Snowdonia National Park (Parc Cendelaethol Eryn) covers 2,142 square kilometers and has 60 kilometers of coastline. Snowdon Mountain Railway climbs from Llanberis to Snowdon’s summit, where a new café is opening this summer, but our objective was to walk. We parked the car at Nant Gwynant, next to the mountaineer’s hotel and restaurant called Pen Y Gwryd Hotel, with its display of paraphernalia from Mount Everest climbers who once held annual reunions there.  It was easy to follow the yellow oxidized-stone road that marks the Pyg Trail. Since the skies darkened as the afternoon wore on, we chose to descend the col between Snowdon and Garnedd Ugain at the Miner’s Trail, the two together forming a loop of about 10 kilometres, rather than continuing to Snowdon’s summit. It didn’t matter. The climb to over 900 meters was spectacular in itself. Looking forward, tectonic slabs of granite shot up, sometimes in clusters that made me think of the Italian Dolomites. The jagged rock outcrops, black with wet lichen, do not integrate into the heather-covered earth that surrounds. This was the impression looking forward. But when I turned to look where we had travelled from, it was the rolling hills and the steely-blue water of tarns and the dozens of creeks descending between cracks in the stone that I saw.

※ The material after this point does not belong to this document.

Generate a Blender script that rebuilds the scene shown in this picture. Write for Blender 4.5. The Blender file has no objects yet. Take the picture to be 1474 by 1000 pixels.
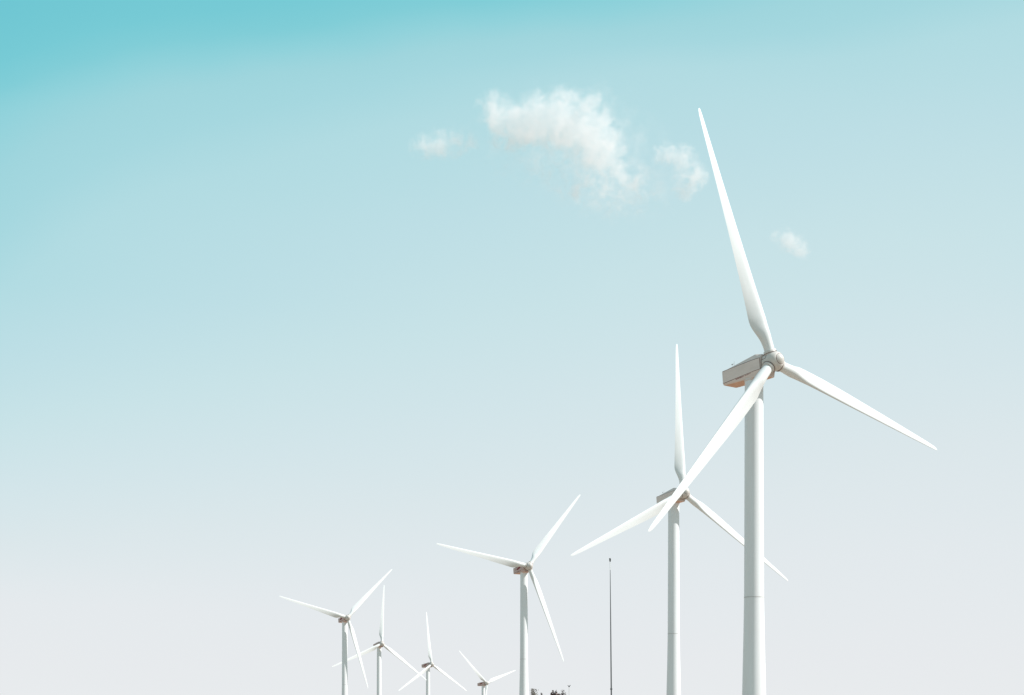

Snowdonia is home to badgers, hedgehogs, foxes and otters -- and we saw troops of feral mountain goats. But, more than anything I felt encircled by a rock landscape. No pebbles, nothing small and round like that. Jean-Paul Sartre always likened the existential individual to stone, something at heart hard and inert and uncompromised, and here indeed I felt like a stone among rocks. Despite the wind, I experienced no desire to fly, no sense of uplift- on the contrary, the wind’s power contained and held me; I rooted to the ground. The water that leaked out of the mountainside was gathered in lskes.  I was contained by the rocky landscape; the sky contained the land.

Points of interest on Llyn Peninsula not reviewed here include several castles (Cricieth, Bodelwyddon Castle with a marble church, Caernarfon), Celtic ruins- especially the archaeological site Tre’r Ceiri, and the quaint, Disneyland-like resort village of Portmeirion.